Esco dalla sala – prima proiezione del primo
giorno di programmazione – contenta di essere in gradevole compagnia. Perché,
questo, è un film di cui parlare subito e confrontarsi a lungo.
Certo, non è il Leopardi che mi porto dentro da
una vita. (L’Infinto, per me, non è una poesia, è la poesia, mi viene spontaneo recitarmela quando il cuore è
spaurito, le attese sono troppo lunghe, le malinconie amare, ma anche quando la
felicità spalanca l’iride).

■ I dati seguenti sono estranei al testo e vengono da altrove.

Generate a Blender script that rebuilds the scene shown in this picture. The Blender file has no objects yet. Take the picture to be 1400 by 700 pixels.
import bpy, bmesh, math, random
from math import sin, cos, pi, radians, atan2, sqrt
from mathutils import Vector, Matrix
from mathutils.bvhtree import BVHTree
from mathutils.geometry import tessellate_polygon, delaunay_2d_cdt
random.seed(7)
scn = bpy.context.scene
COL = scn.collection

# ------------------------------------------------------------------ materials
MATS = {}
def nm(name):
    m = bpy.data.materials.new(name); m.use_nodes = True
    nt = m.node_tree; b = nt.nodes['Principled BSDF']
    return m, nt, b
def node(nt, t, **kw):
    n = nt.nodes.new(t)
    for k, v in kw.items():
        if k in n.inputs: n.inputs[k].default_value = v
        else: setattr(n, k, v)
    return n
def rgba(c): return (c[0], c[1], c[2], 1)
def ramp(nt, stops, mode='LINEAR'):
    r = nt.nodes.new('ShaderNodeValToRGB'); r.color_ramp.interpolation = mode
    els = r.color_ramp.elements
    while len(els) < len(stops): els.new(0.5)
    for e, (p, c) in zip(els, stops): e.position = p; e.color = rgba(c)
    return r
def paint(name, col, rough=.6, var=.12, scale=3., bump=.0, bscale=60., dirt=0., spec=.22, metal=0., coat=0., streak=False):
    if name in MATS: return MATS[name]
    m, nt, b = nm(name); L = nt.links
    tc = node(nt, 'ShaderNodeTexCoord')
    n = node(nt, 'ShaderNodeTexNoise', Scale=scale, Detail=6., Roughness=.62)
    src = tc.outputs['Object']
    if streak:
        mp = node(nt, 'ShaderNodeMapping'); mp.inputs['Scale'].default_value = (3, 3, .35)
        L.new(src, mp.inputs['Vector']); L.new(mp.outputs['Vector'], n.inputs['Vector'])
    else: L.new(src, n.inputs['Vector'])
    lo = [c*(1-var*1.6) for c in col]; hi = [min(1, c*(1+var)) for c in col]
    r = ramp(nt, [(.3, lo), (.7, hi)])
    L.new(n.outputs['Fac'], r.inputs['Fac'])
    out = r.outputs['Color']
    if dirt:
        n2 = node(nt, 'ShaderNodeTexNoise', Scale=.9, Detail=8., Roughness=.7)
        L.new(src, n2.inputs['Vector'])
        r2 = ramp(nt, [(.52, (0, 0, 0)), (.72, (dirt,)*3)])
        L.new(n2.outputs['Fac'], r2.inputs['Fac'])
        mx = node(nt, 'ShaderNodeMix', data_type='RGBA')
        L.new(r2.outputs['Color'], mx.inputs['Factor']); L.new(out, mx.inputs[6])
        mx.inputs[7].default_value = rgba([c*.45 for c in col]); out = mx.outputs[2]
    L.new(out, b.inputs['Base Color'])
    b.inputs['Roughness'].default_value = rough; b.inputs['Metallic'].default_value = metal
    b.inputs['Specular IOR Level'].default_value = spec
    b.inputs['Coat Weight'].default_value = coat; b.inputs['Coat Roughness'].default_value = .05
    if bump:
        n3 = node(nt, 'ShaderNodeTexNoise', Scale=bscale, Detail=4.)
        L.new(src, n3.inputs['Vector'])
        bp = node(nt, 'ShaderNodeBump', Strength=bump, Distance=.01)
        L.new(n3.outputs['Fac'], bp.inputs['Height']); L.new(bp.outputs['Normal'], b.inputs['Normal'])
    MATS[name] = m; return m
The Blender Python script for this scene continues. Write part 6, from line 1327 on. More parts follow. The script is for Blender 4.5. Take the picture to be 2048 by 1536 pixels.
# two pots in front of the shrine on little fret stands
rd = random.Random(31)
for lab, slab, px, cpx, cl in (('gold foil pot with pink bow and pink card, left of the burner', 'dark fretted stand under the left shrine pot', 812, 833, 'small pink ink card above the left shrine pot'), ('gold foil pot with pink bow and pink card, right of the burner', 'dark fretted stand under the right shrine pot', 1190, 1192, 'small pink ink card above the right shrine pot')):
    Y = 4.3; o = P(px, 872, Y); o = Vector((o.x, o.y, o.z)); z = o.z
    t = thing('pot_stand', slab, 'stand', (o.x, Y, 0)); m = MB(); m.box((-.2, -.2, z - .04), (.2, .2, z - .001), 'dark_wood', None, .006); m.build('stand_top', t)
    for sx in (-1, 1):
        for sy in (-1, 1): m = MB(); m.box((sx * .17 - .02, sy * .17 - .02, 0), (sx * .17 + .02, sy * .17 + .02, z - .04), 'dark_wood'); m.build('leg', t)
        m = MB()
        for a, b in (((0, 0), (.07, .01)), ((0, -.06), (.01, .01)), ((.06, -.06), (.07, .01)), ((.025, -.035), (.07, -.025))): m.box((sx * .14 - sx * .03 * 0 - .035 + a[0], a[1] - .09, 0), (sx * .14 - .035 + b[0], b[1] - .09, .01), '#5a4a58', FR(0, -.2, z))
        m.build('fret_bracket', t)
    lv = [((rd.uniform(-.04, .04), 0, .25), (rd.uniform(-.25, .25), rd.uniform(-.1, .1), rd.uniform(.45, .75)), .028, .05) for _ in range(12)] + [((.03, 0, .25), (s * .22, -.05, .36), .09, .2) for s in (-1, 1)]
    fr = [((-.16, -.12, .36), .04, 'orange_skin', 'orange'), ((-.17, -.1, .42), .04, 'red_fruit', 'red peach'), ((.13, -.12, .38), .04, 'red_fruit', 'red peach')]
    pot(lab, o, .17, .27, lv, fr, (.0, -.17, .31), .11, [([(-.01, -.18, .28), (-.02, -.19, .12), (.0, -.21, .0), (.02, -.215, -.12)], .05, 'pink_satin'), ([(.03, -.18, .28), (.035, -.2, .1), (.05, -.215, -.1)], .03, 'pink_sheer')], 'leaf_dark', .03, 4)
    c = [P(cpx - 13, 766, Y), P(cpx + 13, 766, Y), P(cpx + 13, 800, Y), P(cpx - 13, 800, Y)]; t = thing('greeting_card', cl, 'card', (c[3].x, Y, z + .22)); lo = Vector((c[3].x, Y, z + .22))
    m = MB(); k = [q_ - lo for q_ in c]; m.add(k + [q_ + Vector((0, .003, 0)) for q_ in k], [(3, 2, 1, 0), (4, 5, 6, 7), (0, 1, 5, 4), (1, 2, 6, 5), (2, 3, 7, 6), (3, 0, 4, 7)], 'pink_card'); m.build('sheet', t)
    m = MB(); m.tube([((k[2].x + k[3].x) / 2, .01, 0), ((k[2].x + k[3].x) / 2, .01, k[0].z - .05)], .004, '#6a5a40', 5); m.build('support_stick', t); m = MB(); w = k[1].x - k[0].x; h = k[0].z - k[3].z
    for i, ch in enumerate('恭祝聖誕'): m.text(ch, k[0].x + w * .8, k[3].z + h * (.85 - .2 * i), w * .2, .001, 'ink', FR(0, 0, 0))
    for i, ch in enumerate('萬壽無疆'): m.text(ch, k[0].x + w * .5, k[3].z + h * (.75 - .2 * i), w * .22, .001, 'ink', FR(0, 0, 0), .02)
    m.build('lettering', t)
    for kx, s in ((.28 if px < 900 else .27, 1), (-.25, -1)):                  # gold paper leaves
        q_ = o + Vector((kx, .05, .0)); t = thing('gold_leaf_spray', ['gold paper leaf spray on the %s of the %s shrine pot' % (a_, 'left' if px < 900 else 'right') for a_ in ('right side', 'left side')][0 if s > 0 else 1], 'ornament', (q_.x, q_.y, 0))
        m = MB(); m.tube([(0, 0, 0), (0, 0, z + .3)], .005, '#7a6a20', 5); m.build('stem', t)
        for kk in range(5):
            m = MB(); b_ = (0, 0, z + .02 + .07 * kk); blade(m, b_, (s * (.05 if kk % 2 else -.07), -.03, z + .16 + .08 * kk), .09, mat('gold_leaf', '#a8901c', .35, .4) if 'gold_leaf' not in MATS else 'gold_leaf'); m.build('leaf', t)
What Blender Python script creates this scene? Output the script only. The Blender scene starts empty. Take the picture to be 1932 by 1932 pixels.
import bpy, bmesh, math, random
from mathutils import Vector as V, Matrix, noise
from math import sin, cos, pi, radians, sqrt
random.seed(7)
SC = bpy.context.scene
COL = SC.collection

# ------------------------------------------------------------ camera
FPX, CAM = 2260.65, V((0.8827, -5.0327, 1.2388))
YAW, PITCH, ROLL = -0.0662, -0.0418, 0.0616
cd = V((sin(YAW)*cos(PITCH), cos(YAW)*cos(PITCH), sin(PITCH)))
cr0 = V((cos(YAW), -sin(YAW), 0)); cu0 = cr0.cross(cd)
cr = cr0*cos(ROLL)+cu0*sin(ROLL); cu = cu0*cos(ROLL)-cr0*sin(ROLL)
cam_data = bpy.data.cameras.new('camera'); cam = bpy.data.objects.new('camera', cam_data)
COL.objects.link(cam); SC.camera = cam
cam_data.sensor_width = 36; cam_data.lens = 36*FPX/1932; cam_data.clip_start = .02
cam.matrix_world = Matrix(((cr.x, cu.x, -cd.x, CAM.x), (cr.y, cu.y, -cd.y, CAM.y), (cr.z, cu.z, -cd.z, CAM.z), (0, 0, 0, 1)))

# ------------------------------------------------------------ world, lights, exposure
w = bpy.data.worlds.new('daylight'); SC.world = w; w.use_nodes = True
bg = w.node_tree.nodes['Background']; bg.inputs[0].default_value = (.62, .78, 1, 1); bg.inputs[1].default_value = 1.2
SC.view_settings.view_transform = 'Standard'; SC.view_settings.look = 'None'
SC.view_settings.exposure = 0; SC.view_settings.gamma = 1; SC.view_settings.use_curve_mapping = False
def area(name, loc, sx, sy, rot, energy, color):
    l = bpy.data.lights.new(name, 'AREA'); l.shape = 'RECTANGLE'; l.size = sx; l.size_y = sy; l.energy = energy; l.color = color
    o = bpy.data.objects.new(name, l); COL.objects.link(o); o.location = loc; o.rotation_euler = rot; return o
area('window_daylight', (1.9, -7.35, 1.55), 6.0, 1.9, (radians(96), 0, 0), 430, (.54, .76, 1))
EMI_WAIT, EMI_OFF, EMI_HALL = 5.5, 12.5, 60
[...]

Un Elio Germano, bravissimo, ma, forse, un po’
troppo espressionista, troppo
fisicamente deforme, lo sguardo troppo esagitato.
Ma che coraggio intellettuale, da parte di
Martone, a mettere in scena – con una partitura quasi teatrale fatta di splendide immagini, splendida musica di contrappunto, bei costumi, ottimo
dialogo, bravi interpreti (memorabili i genitori del conte Giacomo) – alcuni
spezzoni della vita di Leopardi, il poeta più fuori tempo e più eterno della
nostra letteratura.
Martone mette a fuoco la difficoltà esistenziale
di Leopardi, il suo sentirsi estraneo al mondo, il suo urlo contro la crudeltà
della Natura matrigna (che, nel film,
ha il volto della madre, l’anaffettiva e bigotta marchesa Adelaide); la sua
insofferenza contro l’oppressione del padre, il marchese Monaldo, coltissimo,
reazionario e pure affettuoso, ma a condizione che i figli rimangano suoi prigionieri dentro le mura
della biblioteca di famiglia. La ferita d’una solitudine irrimediabile; il
dramma d’un corpo che, oltre la gobba, via via si rattrappisce; il mancato
amore di una donna. La malinconia, non priva d’orgoglio, di chi non condivide
alcuna illusione né del volgo né dei sapienti; l’ironia mordace contro le magnifiche sorti e progressive di un secolo
che ritiene di poter fare una massa
felice di individui infelici. Insieme ad un'irrefrenabile, quasi violenta, voglia di vivere, di amare ed essere amato.
E, su tutto – contro e oltre ogni cosa – i suoi
versi. Taluni eruditi, di linguaggio già antico quando lui li pronunciava. Ma,
altri, miracolo purissimo in cui tutto l’amaro d’una visione cruda della vita fino
alla disperazione si fa luminoso incanto, meravigliosa scoperta di emozioni eterne: dagli
occhi ridenti e fuggitivi di Silvia
alle Vaghe stelle dell’Orsa delle
Rimembranze, alla silenziosa luna del
pastore errante.
Versi preziosi, che fondano – e tuttora reggono –
la nostra (nuova) letteratura.
“La mia patria è l'Italia, la sua lingua e
letteratura”, dice Leopardi. E, in qualche modo, questo giovane favoloso continua la rivisitazione della nostra storia
nazionale, che Martone aveva iniziato con
Noi credevamo. Un’operazione coltissima, con forti valenze anche didattiche, svolta con estrema sensibilità e,
ripeto, con coraggio.
Perché a fare un film su un poeta, sul più grande dei
nostri (insieme a Dante) ce ne vuole, in quest’Italia, davvero tanto.
Ho gustato il tuo commento come se fosse un'anteprima del film, che vedrò domani. Grazie, Maria!